Sévère mais juste : voilà l’image qu’a voulu renvoyer Michel Barnier ce jeudi soir pour sa première intervention télévisée depuis sa déclaration de politique générale de mardi. Invité de « L’Événement », l’émission politique de France 2, le Premier ministre a eu l’occasion pendant trois quarts d’heure de balayer plusieurs sujets de la politique de son gouvernement, en revenant plus particulièrement sur la question du budget et les hausses d’impôts. Un sujet qui électrise les débats depuis plusieurs jours.
« Nous allons demander un effort aux plus grandes entreprises qui font plus de 1 milliard d’euros de chiffre d’affaires, un effort exceptionnel temporaire », a ainsi détaillé le Premier ministre sur France 2. Cela pourrait concerner environ 300 entreprises en France, selon lui. Une « taxation exceptionnelle » pourrait s’étaler sur « un an, peut-être deux ans », a poursuivi le chef du gouvernement, ajoutant que ce serait au Parlement d’en décider et de l’inscrire dans la loi.
Dès sa nomination à Matignon, Michel Barnier avait émis de ses vœux une plus grande « justice fiscale ». Concernant les particuliers, cette participation exceptionnelle se fera par un « dispositif fiscal sur les très hauts revenus », a-t-il dit, citant l’exemple d’un revenu fiscal de 500 000 euros par an pour un couple, « mais pas en dessous ». Cela devrait permettre de « récupérer 2 milliards d’euros », selon le Premier ministre.
« Je ne veux pas être populaire, mais responsable »
Ces derniers jours, la perspective de toute hausse d’impôts, même temporaire, a braqué une partie de la classe politique, dont l’ancienne majorité présidentielle, globalement farouchement opposée à cette idée. Jeudi matin, c’est l’ancien ministre de l’Intérieur Gérald Darmanin en personne qui est monté au créneau. « Je ne voterai pas une augmentation d’impôts », a ainsi affirmé le député du Nord et ancien ministre de l’Intérieur sur France Info. « Ça devient contraire à ce que nous avons fait depuis très longtemps », a-t-il poursuivi, assurant que cela aboutirait à une hausse du chômage. « On retourne dans l’ère socialiste de François Hollande », a encore pilonné Darmanin.

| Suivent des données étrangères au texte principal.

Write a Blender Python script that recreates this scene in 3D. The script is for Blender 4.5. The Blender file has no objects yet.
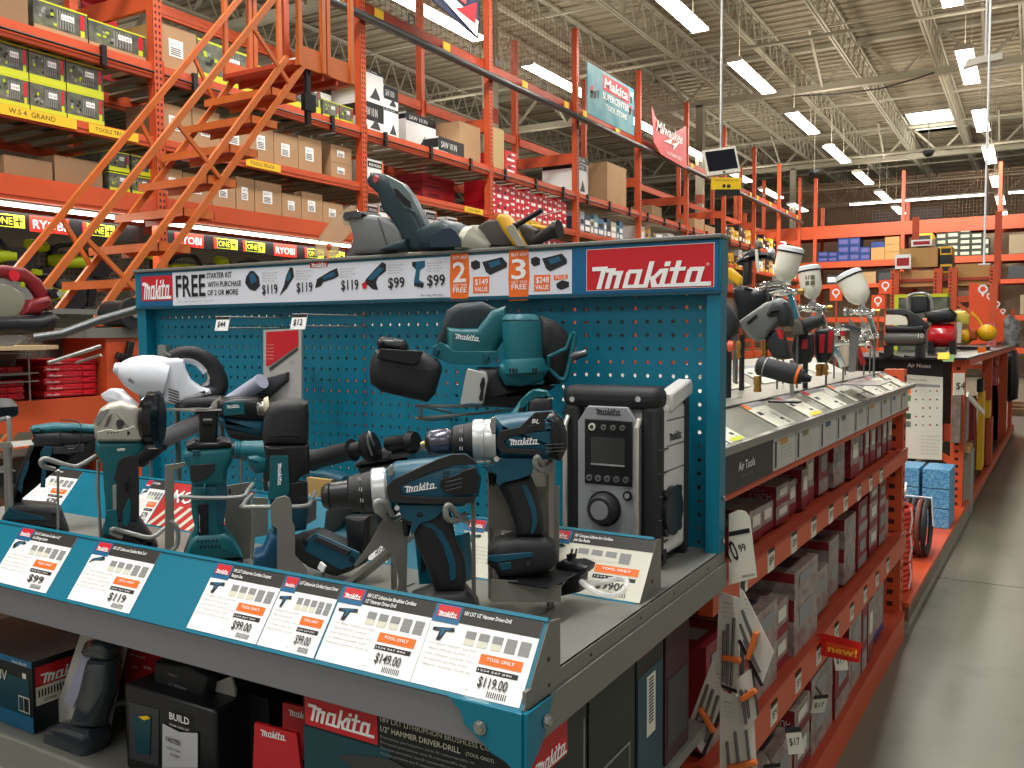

Pas de quoi décontenancer Barnier visiblement. « On verra s’il a de bonnes idées pour trouver d’autres solutions dans de mêmes proportions. Je serai ouvert », a-t-il commenté, jeudi soir, sur France 2 dans un ton qui lui est désormais caractéristique : mi-diplomate, mi-sec.
« C’est un effort justifié, mais qui ne me fait pas plaisir. Je ne veux pas être populaire, mais responsable », a poursuivi le Premier ministre, défendant un budget et des décisions « difficiles » mais « justes ».
« On verra si on y arrive. Et si on n’y parvient pas, on utilisera le 49.3 »
Et d’affirmer avoir une seule « angoisse » : « la crise financière » dont « les plus faibles » payent toujours davantage le prix. Autres mesures d’économies évoquées : la fusion de certains services publics, une allocation sociale unique, ainsi que le non-remplacement systématique des « fonctionnaires qui ne sont pas en contact direct avec les citoyens » — comprendre employés à des tâches le plus souvent administratives.
Interrogé sur l’espoir de faire voter un tel budget, Michel Barnier a rappelé que ce serait difficile. « On verra si on y arrive. Et si on n’y parvient pas, on utilisera le 49.3 qui est un outil de la Constitution », a-t-il clairement affirmé. Une procédure qui vise à faire passer des textes, en engageant la responsabilité du gouvernement sur ce dernier. Et qui ouvre la possibilité aux députés de le renverser.
L’hôte de Matignon a souligné que s’il était soutenu par un « socle minoritaire », il n’existait pas non plus de majorité évidente « contre » son budget. Ce dernier doit être présenté la semaine prochaine en Conseil des ministres, son examen dans l’hémicycle de l’Assemblée nationale débutera le 21 octobre.